Written task
Collect the lines of the entries where "empty" shows up.

[Rows from a 3D scene dataset]
Begin

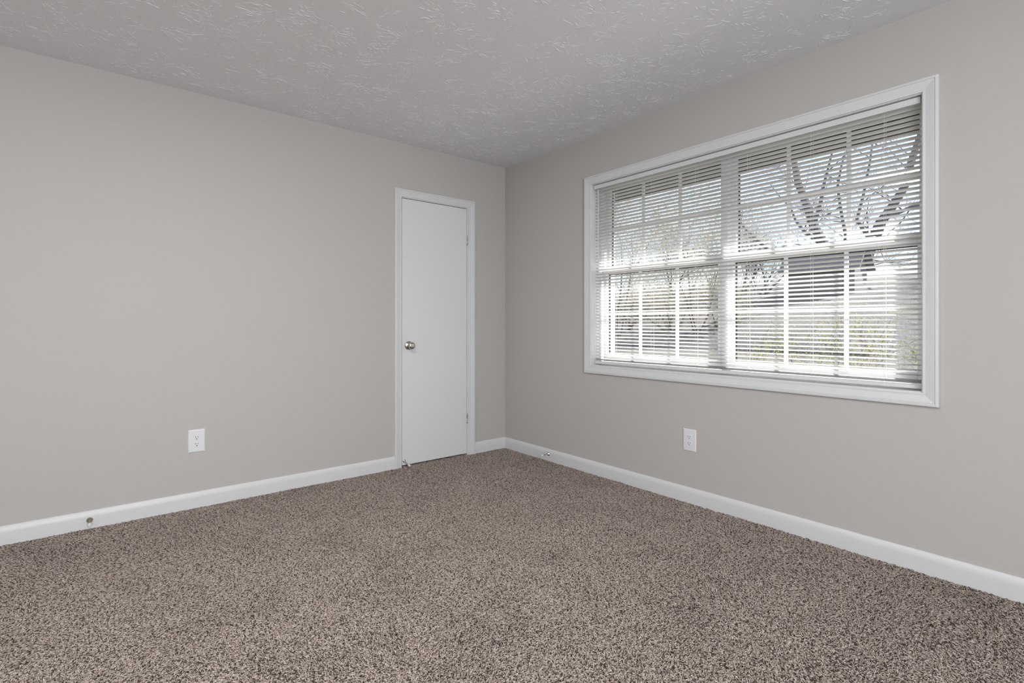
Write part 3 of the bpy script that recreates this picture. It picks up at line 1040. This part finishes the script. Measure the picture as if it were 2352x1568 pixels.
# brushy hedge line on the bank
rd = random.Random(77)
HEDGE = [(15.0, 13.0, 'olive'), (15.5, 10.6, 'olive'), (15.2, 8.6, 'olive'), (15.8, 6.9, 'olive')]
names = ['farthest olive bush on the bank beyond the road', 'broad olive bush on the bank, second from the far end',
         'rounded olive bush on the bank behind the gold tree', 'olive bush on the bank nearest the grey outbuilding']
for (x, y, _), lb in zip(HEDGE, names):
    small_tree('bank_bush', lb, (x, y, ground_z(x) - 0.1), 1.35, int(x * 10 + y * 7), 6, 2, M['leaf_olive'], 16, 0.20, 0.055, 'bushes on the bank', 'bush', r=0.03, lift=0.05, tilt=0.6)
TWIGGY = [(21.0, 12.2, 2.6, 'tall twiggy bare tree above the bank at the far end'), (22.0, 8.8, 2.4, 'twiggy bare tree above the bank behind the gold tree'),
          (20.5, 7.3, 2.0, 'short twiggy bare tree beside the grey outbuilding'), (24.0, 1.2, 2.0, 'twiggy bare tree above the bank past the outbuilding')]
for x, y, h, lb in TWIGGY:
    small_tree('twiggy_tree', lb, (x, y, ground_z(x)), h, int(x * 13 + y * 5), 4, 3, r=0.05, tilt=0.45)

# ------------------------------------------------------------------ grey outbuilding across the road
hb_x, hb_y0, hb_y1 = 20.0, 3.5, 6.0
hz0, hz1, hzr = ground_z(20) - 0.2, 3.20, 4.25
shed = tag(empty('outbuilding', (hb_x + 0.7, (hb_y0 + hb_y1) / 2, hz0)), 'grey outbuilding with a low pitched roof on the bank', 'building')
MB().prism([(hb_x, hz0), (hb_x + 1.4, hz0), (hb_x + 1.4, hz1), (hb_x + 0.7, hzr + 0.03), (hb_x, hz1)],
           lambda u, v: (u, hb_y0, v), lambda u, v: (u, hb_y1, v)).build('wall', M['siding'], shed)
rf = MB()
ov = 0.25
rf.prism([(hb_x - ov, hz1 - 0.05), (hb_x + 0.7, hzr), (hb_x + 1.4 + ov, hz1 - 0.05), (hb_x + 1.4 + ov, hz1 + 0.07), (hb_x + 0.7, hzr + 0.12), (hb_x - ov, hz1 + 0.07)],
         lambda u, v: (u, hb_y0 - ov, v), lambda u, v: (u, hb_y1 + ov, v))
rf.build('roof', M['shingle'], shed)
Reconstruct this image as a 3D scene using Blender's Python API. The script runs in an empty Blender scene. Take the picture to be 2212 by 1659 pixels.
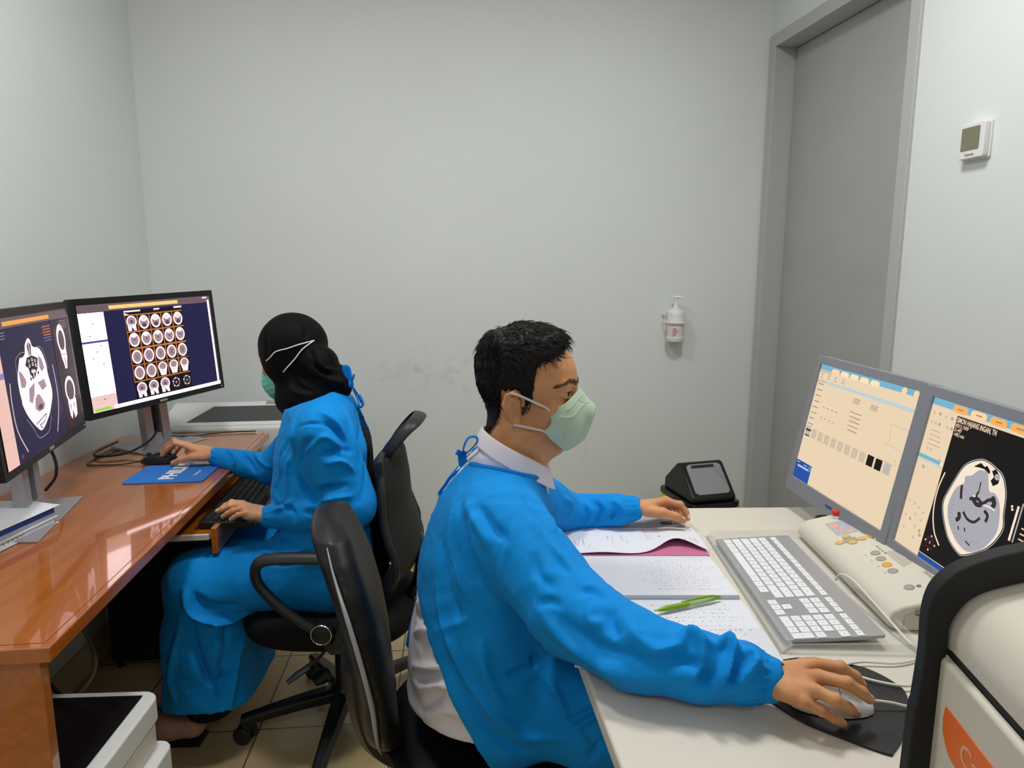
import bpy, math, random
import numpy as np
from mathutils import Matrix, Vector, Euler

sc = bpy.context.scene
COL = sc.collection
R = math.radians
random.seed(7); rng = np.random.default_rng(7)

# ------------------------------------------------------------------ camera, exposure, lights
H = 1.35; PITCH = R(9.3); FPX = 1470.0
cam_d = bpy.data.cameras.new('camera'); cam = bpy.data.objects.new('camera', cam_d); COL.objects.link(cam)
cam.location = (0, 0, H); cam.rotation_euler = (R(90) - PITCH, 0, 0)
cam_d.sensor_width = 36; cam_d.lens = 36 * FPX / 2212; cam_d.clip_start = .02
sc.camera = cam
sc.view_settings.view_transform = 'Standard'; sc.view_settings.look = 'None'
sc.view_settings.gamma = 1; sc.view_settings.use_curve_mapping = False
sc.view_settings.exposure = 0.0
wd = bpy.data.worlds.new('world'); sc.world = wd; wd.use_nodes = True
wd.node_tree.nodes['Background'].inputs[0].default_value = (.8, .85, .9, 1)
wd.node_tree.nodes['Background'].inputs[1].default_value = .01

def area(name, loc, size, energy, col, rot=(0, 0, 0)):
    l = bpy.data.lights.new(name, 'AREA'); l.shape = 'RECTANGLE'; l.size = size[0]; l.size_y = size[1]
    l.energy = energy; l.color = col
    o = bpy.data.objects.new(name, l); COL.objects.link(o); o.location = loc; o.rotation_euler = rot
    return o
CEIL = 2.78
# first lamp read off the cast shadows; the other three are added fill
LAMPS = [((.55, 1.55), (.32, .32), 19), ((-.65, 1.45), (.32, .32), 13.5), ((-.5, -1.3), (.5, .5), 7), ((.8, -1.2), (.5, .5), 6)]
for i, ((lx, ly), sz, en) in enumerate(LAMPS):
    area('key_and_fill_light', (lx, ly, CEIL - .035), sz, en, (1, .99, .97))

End
Begin

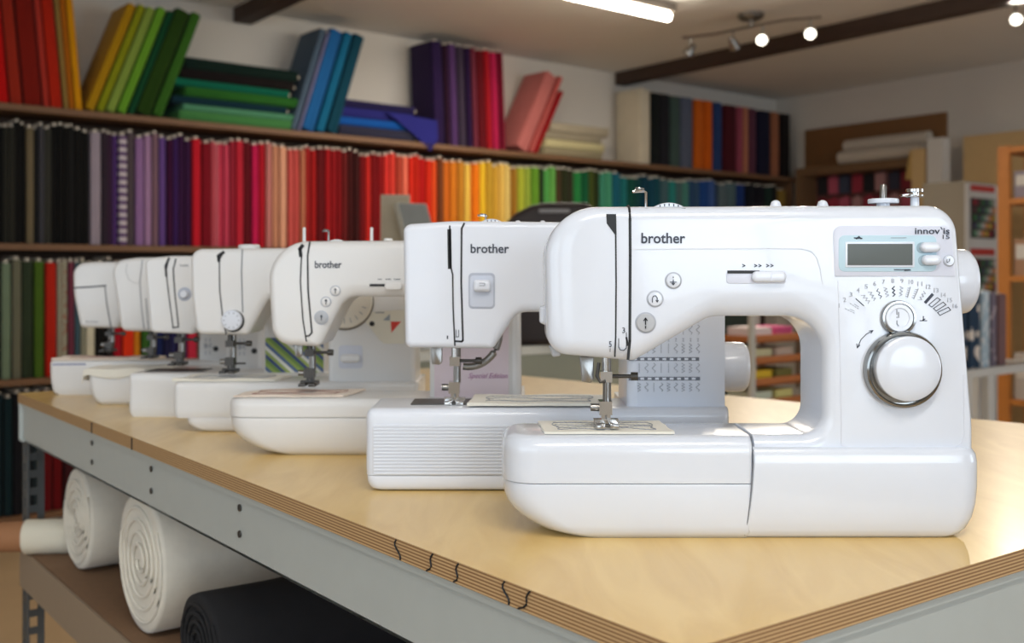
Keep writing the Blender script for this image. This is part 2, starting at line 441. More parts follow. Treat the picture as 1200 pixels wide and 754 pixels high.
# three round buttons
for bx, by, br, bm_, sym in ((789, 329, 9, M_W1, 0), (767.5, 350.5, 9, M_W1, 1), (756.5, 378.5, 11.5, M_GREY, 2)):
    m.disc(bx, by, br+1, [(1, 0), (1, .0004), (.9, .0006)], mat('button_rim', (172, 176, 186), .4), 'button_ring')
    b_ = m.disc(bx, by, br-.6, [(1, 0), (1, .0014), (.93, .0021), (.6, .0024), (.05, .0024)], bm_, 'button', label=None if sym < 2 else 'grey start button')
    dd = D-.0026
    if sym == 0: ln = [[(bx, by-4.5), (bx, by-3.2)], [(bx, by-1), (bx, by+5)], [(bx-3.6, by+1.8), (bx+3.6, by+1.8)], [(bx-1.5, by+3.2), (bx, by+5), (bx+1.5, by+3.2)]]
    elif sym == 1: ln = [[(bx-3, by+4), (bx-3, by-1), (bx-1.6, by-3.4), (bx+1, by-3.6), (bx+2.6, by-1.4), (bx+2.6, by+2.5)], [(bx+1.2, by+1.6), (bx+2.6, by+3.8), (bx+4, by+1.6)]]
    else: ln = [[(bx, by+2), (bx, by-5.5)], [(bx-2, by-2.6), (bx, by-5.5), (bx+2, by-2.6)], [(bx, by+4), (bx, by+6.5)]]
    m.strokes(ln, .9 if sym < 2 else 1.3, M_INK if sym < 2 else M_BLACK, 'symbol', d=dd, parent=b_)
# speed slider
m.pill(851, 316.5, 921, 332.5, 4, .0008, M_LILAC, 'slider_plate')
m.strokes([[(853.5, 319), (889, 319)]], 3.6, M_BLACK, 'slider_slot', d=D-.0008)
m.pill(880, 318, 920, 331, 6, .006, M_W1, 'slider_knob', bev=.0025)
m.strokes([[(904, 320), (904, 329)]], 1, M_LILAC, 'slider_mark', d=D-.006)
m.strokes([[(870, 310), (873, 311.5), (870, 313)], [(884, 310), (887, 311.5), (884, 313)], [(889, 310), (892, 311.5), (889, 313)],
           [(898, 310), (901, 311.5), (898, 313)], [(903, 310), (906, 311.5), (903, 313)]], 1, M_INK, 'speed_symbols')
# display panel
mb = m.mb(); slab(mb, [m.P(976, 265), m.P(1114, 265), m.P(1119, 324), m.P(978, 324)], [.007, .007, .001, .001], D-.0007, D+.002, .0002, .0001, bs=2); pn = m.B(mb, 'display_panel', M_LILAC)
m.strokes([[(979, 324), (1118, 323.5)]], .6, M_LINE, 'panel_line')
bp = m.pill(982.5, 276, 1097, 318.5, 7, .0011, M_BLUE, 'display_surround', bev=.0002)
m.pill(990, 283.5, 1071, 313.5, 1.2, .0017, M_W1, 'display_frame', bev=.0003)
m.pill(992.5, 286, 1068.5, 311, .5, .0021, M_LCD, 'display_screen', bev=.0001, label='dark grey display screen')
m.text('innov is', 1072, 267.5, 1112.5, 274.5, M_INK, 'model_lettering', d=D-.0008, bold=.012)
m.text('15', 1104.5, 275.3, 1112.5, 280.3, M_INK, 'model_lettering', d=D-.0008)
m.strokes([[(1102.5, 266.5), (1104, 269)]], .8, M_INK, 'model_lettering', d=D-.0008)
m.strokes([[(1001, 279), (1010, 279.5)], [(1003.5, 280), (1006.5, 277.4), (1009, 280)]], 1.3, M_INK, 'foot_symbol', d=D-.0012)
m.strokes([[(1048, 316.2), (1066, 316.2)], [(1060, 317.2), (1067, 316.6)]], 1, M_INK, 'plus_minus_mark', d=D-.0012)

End

Exercise answer
shed = tag(empty('outbuilding', (hb_x + 0.7, (hb_y0 + hb_y1) / 2, hz0)), 'grey outbuilding with a low pitched roof on the bank', 'building')
Reconstruct this image as a 3D scene using Blender's Python API. The script runs in an empty Blender scene. Take the picture to be 2212 by 1659 pixels.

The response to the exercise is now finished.